The UK’s decision to leave the European Union inflicted an immediate blow on the economy as business activity shrank at its fastest pace since the last recession seven years ago.
In the weeks following Brexit, there was a “dramatic deterioration,” Markit Economics said in a one-time report published Friday. Services and manufacturing shrank and a gauge of the private-sector economy plunged to 47.7, well below the 50 level that divides expansion from contraction.
The slump is the strongest evidence yet that politics is propelling the world’s fifth largest economy into recession. It intensifies pressure on the Bank of England to deliver fresh monetary stimulus and on the government to reverse fiscal austerity. The pound dropped after the report was published, with Markit saying its latest readings put the economy on course to contract by 0.4 per cent this quarter.
“July’s PMI certainly points to more easing,” said Samuel Tombs, an economist at Pantheon Macroeconomics in London. “We’ve seen a variety of business measures fall to levels not seen since the financial crisis. Although consumer confidence might hold up for the next few months, businesses are putting the brakes on investment.”
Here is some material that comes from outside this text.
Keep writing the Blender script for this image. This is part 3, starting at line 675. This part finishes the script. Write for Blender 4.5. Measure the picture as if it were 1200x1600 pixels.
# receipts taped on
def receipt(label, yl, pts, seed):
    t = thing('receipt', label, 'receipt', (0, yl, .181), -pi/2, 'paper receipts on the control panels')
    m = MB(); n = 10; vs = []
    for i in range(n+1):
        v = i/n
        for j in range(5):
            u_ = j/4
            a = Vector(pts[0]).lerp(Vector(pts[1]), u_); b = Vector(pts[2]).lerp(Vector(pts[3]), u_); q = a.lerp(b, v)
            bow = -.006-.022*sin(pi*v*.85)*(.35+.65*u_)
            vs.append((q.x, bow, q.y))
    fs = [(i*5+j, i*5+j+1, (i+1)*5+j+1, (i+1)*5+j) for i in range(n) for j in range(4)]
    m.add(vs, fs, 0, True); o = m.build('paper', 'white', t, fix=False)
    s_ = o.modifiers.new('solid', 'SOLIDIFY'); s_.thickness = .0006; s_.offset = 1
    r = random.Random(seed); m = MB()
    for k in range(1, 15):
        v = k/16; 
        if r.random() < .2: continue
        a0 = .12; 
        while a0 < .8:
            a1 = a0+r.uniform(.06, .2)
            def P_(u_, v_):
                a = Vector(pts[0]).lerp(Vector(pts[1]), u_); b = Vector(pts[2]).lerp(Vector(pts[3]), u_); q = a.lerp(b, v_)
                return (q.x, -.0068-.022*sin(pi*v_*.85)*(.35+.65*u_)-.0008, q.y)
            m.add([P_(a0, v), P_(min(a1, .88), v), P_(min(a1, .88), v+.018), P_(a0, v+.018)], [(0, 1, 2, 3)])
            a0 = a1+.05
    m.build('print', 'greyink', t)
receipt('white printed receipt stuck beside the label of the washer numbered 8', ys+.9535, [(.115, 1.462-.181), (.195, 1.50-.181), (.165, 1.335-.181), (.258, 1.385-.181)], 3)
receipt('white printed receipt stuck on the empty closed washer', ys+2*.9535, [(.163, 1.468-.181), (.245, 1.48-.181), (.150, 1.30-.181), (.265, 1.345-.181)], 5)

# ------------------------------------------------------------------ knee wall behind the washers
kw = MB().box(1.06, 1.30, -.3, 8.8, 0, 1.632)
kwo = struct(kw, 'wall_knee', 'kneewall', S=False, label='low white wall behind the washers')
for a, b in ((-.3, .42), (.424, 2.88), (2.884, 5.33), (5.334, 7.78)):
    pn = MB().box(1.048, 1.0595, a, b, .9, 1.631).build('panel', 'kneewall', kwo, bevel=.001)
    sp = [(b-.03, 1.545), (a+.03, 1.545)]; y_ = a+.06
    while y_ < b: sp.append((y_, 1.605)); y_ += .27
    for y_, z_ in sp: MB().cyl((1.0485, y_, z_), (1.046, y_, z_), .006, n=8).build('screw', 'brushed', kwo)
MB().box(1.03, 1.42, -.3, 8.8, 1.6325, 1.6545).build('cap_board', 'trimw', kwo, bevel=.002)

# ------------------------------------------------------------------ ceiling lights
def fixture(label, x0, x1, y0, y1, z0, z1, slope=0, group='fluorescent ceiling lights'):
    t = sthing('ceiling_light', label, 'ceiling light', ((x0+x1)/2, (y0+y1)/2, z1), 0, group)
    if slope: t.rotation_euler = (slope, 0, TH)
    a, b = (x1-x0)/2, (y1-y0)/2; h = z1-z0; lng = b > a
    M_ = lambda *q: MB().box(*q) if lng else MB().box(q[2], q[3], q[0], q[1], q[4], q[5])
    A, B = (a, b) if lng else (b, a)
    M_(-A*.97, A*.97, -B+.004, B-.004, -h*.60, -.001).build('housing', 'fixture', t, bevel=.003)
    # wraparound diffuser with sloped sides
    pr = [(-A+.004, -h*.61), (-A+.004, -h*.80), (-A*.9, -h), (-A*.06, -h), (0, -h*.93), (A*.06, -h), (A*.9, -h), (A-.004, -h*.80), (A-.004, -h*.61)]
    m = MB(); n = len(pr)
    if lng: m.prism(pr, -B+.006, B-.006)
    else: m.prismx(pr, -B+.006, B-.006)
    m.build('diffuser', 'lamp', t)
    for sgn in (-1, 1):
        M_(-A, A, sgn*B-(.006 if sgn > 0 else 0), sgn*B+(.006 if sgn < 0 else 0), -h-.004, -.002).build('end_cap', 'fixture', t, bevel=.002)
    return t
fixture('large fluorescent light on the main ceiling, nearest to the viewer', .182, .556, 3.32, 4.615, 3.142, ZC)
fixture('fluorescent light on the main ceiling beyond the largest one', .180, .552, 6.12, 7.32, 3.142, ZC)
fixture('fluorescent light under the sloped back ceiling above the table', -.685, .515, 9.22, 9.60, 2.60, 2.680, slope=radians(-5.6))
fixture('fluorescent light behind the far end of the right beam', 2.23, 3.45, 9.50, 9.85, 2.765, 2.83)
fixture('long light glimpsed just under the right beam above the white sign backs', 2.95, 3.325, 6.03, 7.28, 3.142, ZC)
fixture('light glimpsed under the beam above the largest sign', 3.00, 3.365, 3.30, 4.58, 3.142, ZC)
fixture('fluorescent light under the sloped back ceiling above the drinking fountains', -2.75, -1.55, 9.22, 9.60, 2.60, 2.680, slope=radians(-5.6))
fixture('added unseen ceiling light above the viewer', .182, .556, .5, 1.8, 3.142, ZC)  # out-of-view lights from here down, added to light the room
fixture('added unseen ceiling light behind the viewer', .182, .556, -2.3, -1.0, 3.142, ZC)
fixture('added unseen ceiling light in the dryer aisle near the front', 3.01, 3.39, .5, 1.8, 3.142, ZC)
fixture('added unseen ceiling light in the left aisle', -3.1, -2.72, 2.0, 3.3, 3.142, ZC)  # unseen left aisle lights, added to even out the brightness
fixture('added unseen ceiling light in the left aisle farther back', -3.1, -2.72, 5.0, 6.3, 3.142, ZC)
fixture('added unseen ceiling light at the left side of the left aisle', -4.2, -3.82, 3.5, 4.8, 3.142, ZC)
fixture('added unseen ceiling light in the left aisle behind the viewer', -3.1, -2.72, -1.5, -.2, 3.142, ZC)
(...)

A gauge of services, the biggest part of the economy, dropped to 47.4. The slide in the composite Purchasing Managers’ Index was sharper than economists had predicted and was the biggest drop on record. It’s now at the lowest since April 2009, when the global financial crisis had helped push the UK into five straight quarters of contraction, and then Prime Minister Gordon Brown said an “international hurricane” was battering the world economy.